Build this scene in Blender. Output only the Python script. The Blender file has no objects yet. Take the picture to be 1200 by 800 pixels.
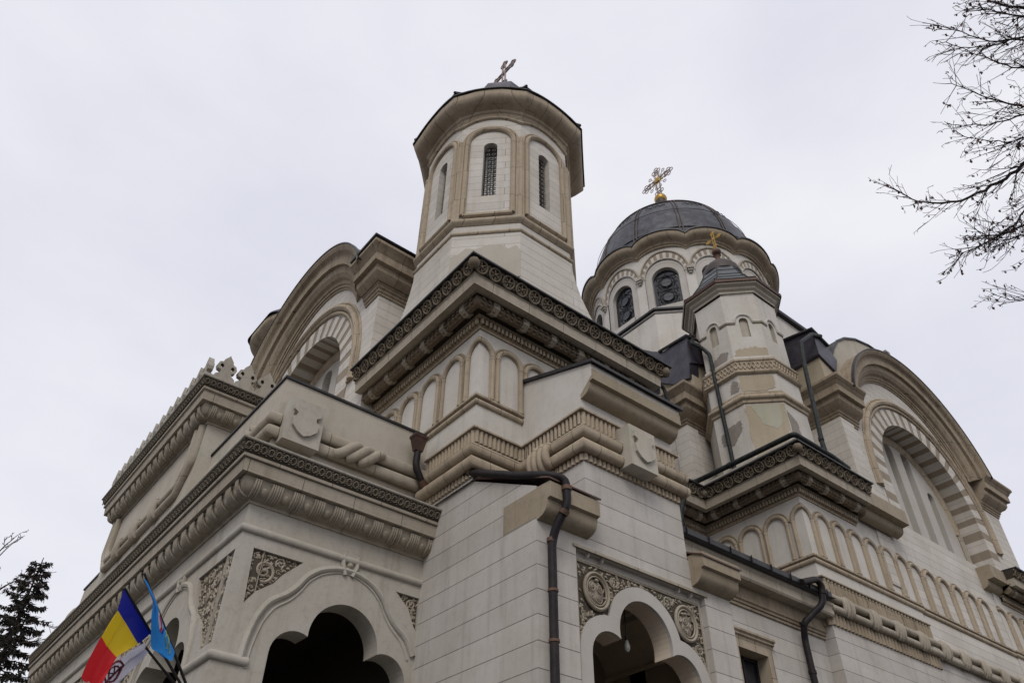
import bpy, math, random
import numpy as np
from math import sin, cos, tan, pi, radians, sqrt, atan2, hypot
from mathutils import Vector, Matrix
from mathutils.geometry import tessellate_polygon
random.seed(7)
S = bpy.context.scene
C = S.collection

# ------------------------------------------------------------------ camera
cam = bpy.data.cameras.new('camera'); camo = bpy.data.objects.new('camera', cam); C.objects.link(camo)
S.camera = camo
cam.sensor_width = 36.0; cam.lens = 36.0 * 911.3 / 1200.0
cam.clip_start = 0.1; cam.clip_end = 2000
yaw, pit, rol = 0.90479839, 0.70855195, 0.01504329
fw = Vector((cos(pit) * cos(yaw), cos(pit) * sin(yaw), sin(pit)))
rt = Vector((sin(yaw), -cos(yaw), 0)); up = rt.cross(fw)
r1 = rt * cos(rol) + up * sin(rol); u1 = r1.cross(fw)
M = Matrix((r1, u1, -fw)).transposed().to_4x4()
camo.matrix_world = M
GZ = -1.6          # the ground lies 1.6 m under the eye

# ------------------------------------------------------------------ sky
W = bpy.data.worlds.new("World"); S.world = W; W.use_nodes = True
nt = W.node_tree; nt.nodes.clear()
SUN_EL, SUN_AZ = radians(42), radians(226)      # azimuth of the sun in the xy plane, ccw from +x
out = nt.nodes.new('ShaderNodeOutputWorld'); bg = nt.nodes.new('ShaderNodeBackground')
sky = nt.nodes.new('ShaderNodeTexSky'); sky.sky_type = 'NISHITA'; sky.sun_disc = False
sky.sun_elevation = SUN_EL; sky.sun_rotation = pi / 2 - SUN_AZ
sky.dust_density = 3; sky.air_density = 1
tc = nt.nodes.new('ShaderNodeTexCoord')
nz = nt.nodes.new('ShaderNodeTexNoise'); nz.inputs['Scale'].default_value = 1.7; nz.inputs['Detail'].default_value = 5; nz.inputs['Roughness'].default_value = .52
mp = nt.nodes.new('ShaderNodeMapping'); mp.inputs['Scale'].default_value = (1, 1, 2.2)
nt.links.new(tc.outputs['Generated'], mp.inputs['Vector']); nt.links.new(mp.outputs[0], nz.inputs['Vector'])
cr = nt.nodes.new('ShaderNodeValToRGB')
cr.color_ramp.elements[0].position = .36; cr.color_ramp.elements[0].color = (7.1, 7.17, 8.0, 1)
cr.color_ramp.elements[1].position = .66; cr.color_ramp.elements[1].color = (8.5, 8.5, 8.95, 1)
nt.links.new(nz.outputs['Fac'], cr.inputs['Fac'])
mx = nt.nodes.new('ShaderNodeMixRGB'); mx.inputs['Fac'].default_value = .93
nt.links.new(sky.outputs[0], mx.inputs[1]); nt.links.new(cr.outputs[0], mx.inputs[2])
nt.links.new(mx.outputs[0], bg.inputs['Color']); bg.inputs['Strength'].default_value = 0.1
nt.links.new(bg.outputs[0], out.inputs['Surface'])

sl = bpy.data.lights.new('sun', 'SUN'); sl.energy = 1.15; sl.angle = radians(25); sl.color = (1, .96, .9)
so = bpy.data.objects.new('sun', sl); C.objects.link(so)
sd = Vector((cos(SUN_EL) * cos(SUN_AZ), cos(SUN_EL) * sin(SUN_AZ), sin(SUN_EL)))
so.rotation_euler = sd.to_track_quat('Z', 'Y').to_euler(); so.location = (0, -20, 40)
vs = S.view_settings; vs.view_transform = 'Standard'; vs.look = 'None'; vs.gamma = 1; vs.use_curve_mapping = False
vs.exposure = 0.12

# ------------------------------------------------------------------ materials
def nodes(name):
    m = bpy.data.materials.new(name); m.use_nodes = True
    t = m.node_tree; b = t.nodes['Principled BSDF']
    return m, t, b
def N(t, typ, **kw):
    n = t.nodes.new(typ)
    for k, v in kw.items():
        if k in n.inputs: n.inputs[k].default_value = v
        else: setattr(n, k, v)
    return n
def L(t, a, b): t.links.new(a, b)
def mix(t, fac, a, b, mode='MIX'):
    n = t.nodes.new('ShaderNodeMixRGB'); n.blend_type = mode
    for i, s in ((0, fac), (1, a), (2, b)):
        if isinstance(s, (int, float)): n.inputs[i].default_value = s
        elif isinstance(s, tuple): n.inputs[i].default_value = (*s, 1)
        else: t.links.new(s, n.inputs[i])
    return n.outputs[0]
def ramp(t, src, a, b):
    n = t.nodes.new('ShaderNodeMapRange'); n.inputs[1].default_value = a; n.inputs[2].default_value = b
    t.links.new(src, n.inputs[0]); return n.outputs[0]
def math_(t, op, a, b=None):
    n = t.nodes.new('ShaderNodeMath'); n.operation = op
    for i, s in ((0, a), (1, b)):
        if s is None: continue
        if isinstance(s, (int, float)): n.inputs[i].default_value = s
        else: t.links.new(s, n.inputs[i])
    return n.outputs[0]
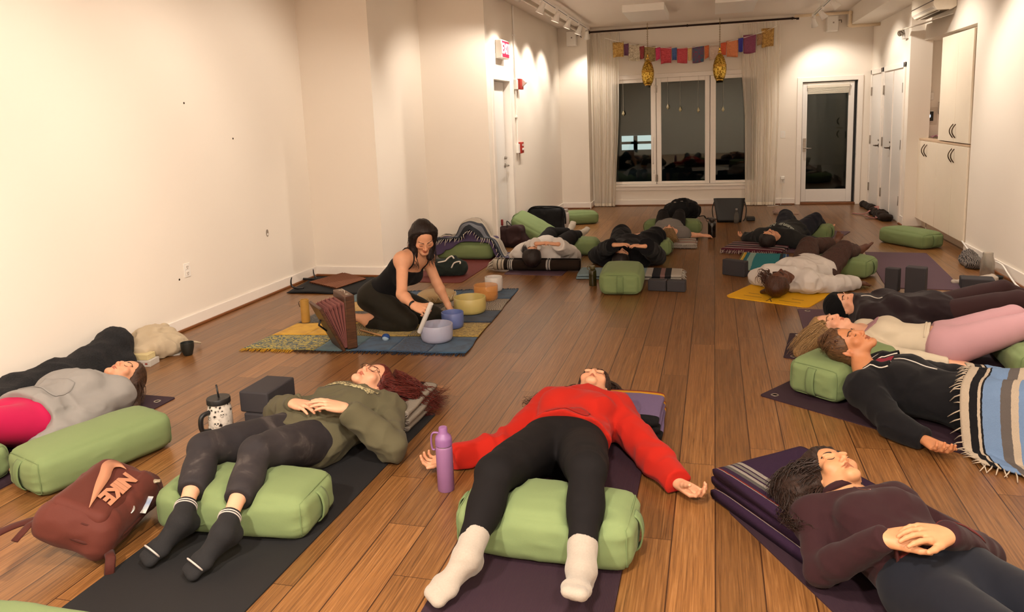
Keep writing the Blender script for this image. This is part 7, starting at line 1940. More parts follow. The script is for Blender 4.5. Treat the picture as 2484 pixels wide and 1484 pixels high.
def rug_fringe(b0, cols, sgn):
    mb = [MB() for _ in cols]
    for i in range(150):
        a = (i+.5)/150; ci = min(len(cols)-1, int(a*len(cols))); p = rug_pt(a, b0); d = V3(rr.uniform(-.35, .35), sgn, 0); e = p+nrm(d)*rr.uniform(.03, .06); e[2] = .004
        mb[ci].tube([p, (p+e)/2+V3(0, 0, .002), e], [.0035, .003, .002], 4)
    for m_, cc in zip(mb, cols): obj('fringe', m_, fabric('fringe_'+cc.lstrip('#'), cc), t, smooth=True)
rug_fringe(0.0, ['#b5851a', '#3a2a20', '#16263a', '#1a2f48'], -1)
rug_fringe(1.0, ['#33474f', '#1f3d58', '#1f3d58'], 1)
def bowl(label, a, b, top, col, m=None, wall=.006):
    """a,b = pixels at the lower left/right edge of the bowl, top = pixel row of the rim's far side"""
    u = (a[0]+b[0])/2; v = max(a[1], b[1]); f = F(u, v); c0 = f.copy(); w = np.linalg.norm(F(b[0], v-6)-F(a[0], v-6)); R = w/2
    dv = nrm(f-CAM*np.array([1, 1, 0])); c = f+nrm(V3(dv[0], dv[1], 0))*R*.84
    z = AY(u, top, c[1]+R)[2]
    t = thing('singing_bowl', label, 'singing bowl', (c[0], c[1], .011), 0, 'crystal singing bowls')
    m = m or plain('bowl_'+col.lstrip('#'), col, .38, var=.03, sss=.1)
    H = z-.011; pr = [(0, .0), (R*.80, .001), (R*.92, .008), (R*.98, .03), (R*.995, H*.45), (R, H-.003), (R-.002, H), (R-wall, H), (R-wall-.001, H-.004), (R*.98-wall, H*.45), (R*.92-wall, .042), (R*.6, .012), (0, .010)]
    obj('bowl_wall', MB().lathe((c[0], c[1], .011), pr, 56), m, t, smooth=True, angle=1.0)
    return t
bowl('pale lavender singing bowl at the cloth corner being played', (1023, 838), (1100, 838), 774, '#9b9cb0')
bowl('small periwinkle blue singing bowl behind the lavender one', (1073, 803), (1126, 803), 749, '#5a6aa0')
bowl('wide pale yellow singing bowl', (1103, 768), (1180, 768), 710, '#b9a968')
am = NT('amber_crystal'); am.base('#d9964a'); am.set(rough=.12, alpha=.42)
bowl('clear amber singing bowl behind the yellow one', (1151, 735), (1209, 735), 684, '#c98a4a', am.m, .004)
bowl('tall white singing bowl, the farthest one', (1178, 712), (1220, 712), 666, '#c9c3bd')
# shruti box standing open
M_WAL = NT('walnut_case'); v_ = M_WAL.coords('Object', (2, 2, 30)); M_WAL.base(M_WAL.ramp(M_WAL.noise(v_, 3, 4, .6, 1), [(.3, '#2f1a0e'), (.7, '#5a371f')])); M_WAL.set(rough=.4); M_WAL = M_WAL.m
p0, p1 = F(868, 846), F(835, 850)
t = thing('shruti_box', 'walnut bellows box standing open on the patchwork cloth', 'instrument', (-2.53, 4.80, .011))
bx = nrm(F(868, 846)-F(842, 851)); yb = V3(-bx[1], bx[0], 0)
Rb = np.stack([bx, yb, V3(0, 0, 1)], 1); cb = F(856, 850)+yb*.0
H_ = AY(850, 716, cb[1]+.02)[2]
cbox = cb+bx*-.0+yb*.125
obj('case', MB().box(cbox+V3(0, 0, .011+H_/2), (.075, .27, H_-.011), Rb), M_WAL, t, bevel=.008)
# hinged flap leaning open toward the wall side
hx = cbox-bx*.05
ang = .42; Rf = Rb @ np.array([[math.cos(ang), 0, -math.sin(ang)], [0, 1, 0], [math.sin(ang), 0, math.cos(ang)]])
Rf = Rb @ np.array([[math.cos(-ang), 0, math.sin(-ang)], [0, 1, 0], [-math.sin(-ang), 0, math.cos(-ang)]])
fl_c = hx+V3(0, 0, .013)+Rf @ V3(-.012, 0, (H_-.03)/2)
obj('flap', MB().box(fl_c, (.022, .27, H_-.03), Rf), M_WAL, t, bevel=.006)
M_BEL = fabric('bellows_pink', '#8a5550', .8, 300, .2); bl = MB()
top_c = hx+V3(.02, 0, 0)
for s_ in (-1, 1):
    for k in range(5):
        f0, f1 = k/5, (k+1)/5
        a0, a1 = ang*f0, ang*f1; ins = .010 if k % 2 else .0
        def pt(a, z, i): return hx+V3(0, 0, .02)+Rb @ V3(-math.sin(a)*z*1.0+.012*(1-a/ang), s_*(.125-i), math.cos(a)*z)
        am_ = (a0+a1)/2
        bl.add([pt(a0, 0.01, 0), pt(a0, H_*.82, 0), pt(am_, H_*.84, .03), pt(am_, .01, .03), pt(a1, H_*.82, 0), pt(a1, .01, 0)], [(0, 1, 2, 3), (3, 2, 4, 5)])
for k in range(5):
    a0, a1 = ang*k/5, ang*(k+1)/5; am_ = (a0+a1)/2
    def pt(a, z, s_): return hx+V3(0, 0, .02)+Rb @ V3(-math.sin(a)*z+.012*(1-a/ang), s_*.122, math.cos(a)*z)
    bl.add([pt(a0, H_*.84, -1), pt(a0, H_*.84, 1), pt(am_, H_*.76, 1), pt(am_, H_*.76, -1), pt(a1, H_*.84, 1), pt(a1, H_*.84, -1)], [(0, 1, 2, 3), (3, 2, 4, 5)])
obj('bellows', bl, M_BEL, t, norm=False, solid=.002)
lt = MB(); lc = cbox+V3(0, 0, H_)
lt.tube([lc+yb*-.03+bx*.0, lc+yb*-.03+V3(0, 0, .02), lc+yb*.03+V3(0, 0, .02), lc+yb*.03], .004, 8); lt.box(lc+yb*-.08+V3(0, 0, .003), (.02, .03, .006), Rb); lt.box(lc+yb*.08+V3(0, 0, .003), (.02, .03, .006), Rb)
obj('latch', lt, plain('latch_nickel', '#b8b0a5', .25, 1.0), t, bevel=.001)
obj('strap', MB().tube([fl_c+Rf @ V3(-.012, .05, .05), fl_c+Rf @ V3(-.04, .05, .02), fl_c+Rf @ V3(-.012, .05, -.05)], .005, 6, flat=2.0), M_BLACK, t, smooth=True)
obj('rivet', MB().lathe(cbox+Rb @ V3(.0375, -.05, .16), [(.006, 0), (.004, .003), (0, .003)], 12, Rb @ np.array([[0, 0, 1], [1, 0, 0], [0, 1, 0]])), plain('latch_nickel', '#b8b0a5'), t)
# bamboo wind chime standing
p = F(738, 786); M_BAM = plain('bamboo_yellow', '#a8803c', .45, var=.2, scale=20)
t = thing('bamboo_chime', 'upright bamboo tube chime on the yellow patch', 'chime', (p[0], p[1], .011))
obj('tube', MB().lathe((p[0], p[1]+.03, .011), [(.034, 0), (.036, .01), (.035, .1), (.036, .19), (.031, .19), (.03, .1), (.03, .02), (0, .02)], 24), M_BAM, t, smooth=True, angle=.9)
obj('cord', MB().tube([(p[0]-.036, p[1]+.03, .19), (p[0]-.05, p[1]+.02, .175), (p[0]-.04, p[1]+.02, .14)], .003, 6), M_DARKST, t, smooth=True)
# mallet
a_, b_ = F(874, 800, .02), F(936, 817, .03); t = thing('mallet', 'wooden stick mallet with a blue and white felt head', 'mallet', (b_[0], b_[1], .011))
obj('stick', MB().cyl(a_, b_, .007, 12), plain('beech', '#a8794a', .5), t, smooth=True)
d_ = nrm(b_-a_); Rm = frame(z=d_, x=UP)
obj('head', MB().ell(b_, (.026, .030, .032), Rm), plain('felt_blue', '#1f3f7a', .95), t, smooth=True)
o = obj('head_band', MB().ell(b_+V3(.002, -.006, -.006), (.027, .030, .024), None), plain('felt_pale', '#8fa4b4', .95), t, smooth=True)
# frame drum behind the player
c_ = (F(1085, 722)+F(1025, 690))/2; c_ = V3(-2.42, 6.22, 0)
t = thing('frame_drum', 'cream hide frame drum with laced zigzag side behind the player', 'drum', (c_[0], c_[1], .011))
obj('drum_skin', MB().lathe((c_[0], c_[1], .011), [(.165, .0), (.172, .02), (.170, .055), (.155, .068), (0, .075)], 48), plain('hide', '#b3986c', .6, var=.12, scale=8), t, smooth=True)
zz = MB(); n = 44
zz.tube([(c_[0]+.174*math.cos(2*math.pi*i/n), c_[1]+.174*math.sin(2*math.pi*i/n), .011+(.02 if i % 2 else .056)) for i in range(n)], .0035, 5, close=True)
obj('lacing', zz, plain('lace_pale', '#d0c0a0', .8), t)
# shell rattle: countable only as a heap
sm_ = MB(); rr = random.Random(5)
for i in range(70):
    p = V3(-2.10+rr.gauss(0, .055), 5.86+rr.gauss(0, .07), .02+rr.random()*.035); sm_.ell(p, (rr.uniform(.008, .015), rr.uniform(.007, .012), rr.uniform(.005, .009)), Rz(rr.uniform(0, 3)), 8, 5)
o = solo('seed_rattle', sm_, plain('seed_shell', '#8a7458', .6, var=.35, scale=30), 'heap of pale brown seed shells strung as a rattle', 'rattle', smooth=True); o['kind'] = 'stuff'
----
Goal =>
From the first line of the material down to the line containing "under the eye", inclusive, return each line exactly, skipping any picture.

The output =>
Build this scene in Blender. Output only the Python script. The Blender file has no objects yet. Take the picture to be 1200 by 800 pixels.
import bpy, math, random
import numpy as np
from math import sin, cos, tan, pi, radians, sqrt, atan2, hypot
from mathutils import Vector, Matrix
from mathutils.geometry import tessellate_polygon
random.seed(7)
S = bpy.context.scene
C = S.collection

# ------------------------------------------------------------------ camera
cam = bpy.data.cameras.new('camera'); camo = bpy.data.objects.new('camera', cam); C.objects.link(camo)
S.camera = camo
cam.sensor_width = 36.0; cam.lens = 36.0 * 911.3 / 1200.0
cam.clip_start = 0.1; cam.clip_end = 2000
yaw, pit, rol = 0.90479839, 0.70855195, 0.01504329
fw = Vector((cos(pit) * cos(yaw), cos(pit) * sin(yaw), sin(pit)))
rt = Vector((sin(yaw), -cos(yaw), 0)); up = rt.cross(fw)
r1 = rt * cos(rol) + up * sin(rol); u1 = r1.cross(fw)
M = Matrix((r1, u1, -fw)).transposed().to_4x4()
camo.matrix_world = M
GZ = -1.6          # the ground lies 1.6 m under the eye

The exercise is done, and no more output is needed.